- [The request]: Repeat the material verbatim and drop the pictures.

- [Data extract]:
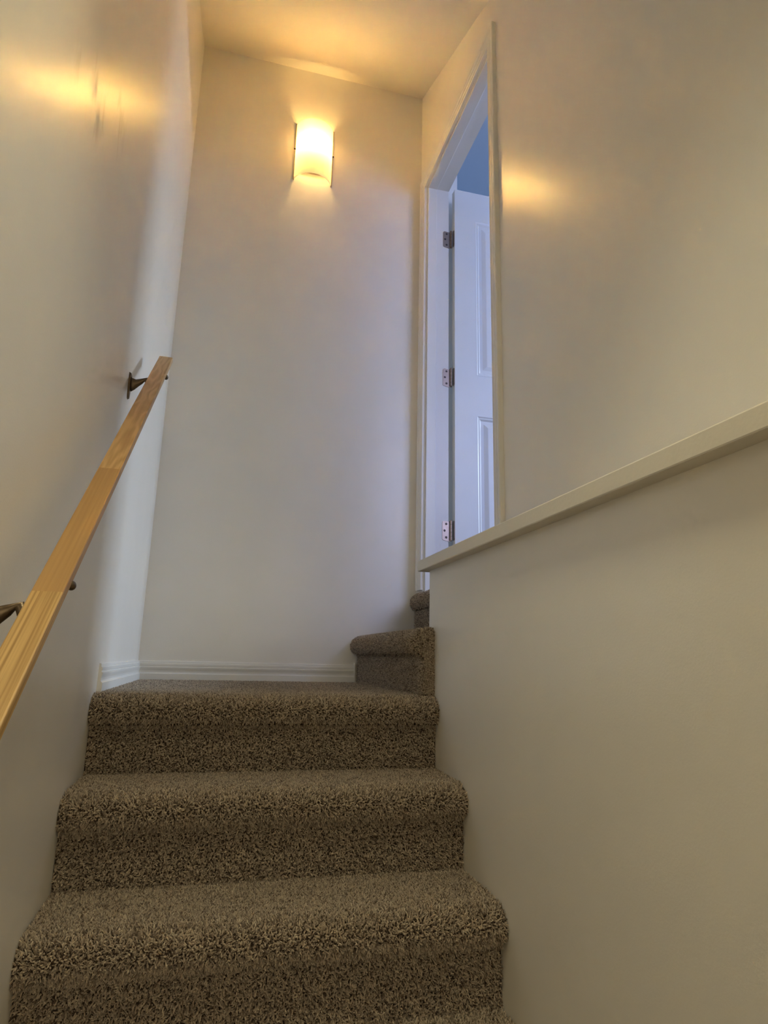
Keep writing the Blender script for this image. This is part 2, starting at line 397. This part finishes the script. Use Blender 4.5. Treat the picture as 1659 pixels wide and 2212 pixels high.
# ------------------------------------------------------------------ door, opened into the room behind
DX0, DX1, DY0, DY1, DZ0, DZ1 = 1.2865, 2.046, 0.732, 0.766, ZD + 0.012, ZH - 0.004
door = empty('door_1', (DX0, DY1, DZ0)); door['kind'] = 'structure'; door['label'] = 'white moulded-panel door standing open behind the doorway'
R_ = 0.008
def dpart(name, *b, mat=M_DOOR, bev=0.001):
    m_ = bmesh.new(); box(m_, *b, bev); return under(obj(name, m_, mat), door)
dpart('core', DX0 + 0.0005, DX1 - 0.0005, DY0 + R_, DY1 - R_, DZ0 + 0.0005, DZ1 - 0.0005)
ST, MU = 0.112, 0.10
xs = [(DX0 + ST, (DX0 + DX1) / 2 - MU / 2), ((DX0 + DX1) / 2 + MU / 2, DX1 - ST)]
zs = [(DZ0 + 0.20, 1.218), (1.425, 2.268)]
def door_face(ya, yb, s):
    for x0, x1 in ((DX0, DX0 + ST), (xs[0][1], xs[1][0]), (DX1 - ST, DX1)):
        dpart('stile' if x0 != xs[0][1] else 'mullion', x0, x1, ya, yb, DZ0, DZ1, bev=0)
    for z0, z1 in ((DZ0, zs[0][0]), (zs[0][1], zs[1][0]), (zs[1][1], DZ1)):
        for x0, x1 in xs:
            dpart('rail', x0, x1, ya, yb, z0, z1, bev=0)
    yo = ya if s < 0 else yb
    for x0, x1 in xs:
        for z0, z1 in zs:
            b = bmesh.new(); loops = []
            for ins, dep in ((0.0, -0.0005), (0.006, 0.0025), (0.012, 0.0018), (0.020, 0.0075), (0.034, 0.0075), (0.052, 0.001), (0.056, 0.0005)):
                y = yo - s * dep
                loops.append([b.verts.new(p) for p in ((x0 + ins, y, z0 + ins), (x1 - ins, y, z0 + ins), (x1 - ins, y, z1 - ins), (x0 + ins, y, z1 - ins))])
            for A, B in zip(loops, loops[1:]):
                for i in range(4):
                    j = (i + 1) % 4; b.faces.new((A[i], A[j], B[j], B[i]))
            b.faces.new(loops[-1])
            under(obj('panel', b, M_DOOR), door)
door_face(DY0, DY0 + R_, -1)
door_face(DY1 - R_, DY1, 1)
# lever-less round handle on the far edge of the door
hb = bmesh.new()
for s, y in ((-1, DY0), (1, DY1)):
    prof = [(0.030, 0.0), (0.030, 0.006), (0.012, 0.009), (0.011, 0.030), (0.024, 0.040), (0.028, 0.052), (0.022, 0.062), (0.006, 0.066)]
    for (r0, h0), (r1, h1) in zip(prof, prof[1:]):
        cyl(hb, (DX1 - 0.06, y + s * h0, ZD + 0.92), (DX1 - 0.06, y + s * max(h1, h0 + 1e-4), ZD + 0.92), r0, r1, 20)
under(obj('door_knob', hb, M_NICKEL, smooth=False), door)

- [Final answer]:
Keep writing the Blender script for this image. This is part 2, starting at line 397. This part finishes the script. Use Blender 4.5. Treat the picture as 1659 pixels wide and 2212 pixels high.
# ------------------------------------------------------------------ door, opened into the room behind
DX0, DX1, DY0, DY1, DZ0, DZ1 = 1.2865, 2.046, 0.732, 0.766, ZD + 0.012, ZH - 0.004
door = empty('door_1', (DX0, DY1, DZ0)); door['kind'] = 'structure'; door['label'] = 'white moulded-panel door standing open behind the doorway'
R_ = 0.008
def dpart(name, *b, mat=M_DOOR, bev=0.001):
    m_ = bmesh.new(); box(m_, *b, bev); return under(obj(name, m_, mat), door)
dpart('core', DX0 + 0.0005, DX1 - 0.0005, DY0 + R_, DY1 - R_, DZ0 + 0.0005, DZ1 - 0.0005)
ST, MU = 0.112, 0.10
xs = [(DX0 + ST, (DX0 + DX1) / 2 - MU / 2), ((DX0 + DX1) / 2 + MU / 2, DX1 - ST)]
zs = [(DZ0 + 0.20, 1.218), (1.425, 2.268)]
def door_face(ya, yb, s):
    for x0, x1 in ((DX0, DX0 + ST), (xs[0][1], xs[1][0]), (DX1 - ST, DX1)):
        dpart('stile' if x0 != xs[0][1] else 'mullion', x0, x1, ya, yb, DZ0, DZ1, bev=0)
    for z0, z1 in ((DZ0, zs[0][0]), (zs[0][1], zs[1][0]), (zs[1][1], DZ1)):
        for x0, x1 in xs:
            dpart('rail', x0, x1, ya, yb, z0, z1, bev=0)
    yo = ya if s < 0 else yb
    for x0, x1 in xs:
        for z0, z1 in zs:
            b = bmesh.new(); loops = []
            for ins, dep in ((0.0, -0.0005), (0.006, 0.0025), (0.012, 0.0018), (0.020, 0.0075), (0.034, 0.0075), (0.052, 0.001), (0.056, 0.0005)):
                y = yo - s * dep
                loops.append([b.verts.new(p) for p in ((x0 + ins, y, z0 + ins), (x1 - ins, y, z0 + ins), (x1 - ins, y, z1 - ins), (x0 + ins, y, z1 - ins))])
            for A, B in zip(loops, loops[1:]):
                for i in range(4):
                    j = (i + 1) % 4; b.faces.new((A[i], A[j], B[j], B[i]))
            b.faces.new(loops[-1])
            under(obj('panel', b, M_DOOR), door)
door_face(DY0, DY0 + R_, -1)
door_face(DY1 - R_, DY1, 1)
# lever-less round handle on the far edge of the door
hb = bmesh.new()
for s, y in ((-1, DY0), (1, DY1)):
    prof = [(0.030, 0.0), (0.030, 0.006), (0.012, 0.009), (0.011, 0.030), (0.024, 0.040), (0.028, 0.052), (0.022, 0.062), (0.006, 0.066)]
    for (r0, h0), (r1, h1) in zip(prof, prof[1:]):
        cyl(hb, (DX1 - 0.06, y + s * h0, ZD + 0.92), (DX1 - 0.06, y + s * max(h1, h0 + 1e-4), ZD + 0.92), r0, r1, 20)
under(obj('door_knob', hb, M_NICKEL, smooth=False), door)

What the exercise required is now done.